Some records
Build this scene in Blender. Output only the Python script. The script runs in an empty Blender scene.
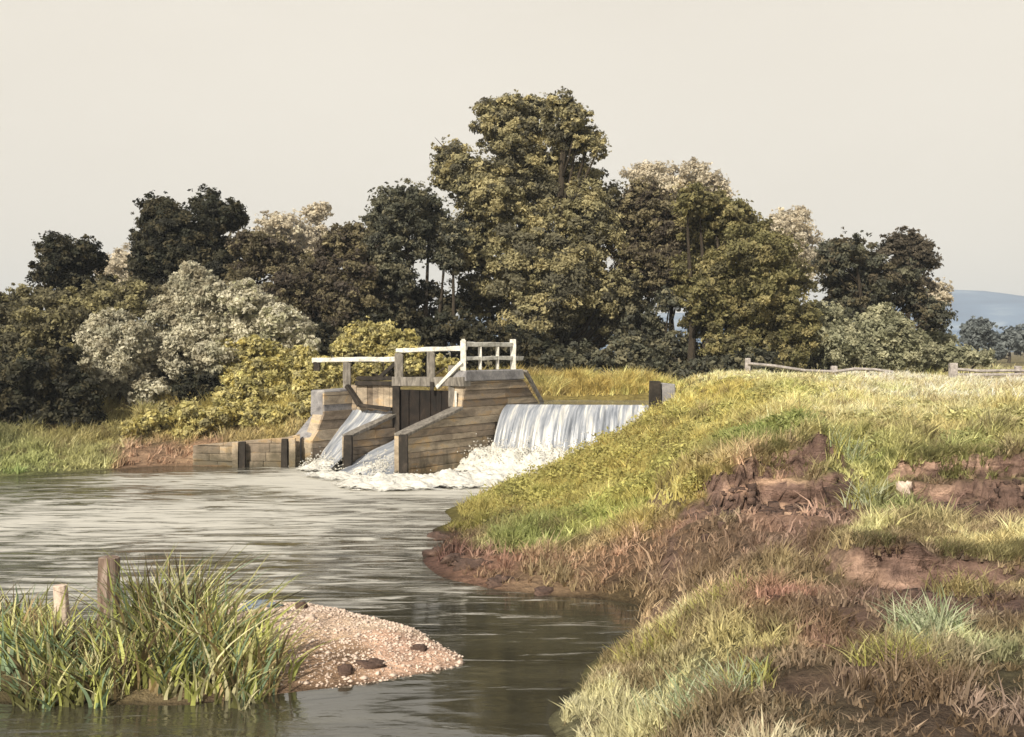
import bpy, math, random
import numpy as np
from mathutils import Vector
random.seed(7)
R = np.random.default_rng(11)
SC = bpy.context.scene
COL = SC.collection

# ---------------------------------------------------------------- camera, sky, sun, exposure
F = 1100.0; HY = 350.0; CZ = 3.8
cd = bpy.data.cameras.new('camera'); cam = bpy.data.objects.new('camera', cd); COL.objects.link(cam)
cam.location = (0, 0, CZ); cam.rotation_euler = (math.radians(90), 0, 0)
cd.sensor_width = 36; cd.lens = 36 * F / 1024; cd.shift_y = -18.5 / 1024
cd.clip_start = .1; cd.clip_end = 20000
SC.camera = cam
SUN = Vector((-.38, -.76, .6)).normalized()
w = bpy.data.worlds.new('World'); SC.world = w; w.use_nodes = True
nt = w.node_tree; nt.nodes.clear()
wo = nt.nodes.new('ShaderNodeOutputWorld')
sk = nt.nodes.new('ShaderNodeTexSky'); sk.sky_type = 'NISHITA'; sk.sun_disc = False
sk.sun_elevation = math.asin(SUN.z); sk.sun_rotation = math.atan2(SUN.x, SUN.y)
sk.dust_density = 3; sk.air_density = 1
b1 = nt.nodes.new('ShaderNodeBackground'); b1.inputs[1].default_value = .08
nt.links.new(sk.outputs[0], b1.inputs[0])
tc = nt.nodes.new('ShaderNodeTexCoord')
mp = nt.nodes.new('ShaderNodeMapping'); mp.inputs['Scale'].default_value = (1, 1, 2.6)
nt.links.new(tc.outputs['Generated'], mp.inputs[0])
nz = nt.nodes.new('ShaderNodeTexNoise'); nz.inputs['Scale'].default_value = 1.6; nz.inputs['Detail'].default_value = 6
nz.inputs['Roughness'].default_value = .5
nt.links.new(mp.outputs[0], nz.inputs['Vector'])
cr = nt.nodes.new('ShaderNodeValToRGB')
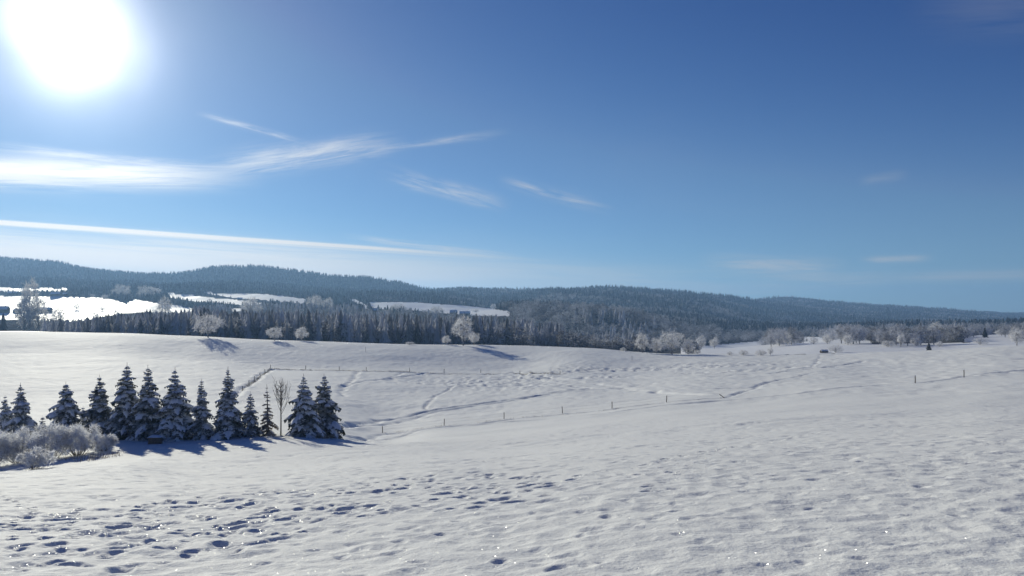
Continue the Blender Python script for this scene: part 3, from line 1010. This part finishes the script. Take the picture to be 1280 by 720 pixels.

_What you need to do_
Transcribe the material exactly, keeping every word and none of the pictures.

_Reply to the exercise_
Build this scene in Blender. Output only the Python script. The script runs in an empty Blender scene.
import bpy, math, random
import numpy as np
from mathutils import Vector
random.seed(7)
R = np.random.default_rng(11)
SC = bpy.context.scene
COL = SC.collection

# ---------------------------------------------------------------- camera, sky, sun, exposure
F = 1100.0; HY = 350.0; CZ = 3.8
cd = bpy.data.cameras.new('camera'); cam = bpy.data.objects.new('camera', cd); COL.objects.link(cam)
cam.location = (0, 0, CZ); cam.rotation_euler = (math.radians(90), 0, 0)
cd.sensor_width = 36; cd.lens = 36 * F / 1024; cd.shift_y = -18.5 / 1024
cd.clip_start = .1; cd.clip_end = 20000
SC.camera = cam
SUN = Vector((-.38, -.76, .6)).normalized()
w = bpy.data.worlds.new('World'); SC.world = w; w.use_nodes = True
nt = w.node_tree; nt.nodes.clear()
wo = nt.nodes.new('ShaderNodeOutputWorld')
sk = nt.nodes.new('ShaderNodeTexSky'); sk.sky_type = 'NISHITA'; sk.sun_disc = False
sk.sun_elevation = math.asin(SUN.z); sk.sun_rotation = math.atan2(SUN.x, SUN.y)
sk.dust_density = 3; sk.air_density = 1
b1 = nt.nodes.new('ShaderNodeBackground'); b1.inputs[1].default_value = .08
nt.links.new(sk.outputs[0], b1.inputs[0])
tc = nt.nodes.new('ShaderNodeTexCoord')
mp = nt.nodes.new('ShaderNodeMapping'); mp.inputs['Scale'].default_value = (1, 1, 2.6)
nt.links.new(tc.outputs['Generated'], mp.inputs[0])
nz = nt.nodes.new('ShaderNodeTexNoise'); nz.inputs['Scale'].default_value = 1.6; nz.inputs['Detail'].default_value = 6
nz.inputs['Roughness'].default_value = .5
nt.links.new(mp.outputs[0], nz.inputs['Vector'])
cr = nt.nodes.new('ShaderNodeValToRGB')
Continue the Blender Python script for this scene: part 3, from line 1010. This part finishes the script. Take the picture to be 1280 by 720 pixels.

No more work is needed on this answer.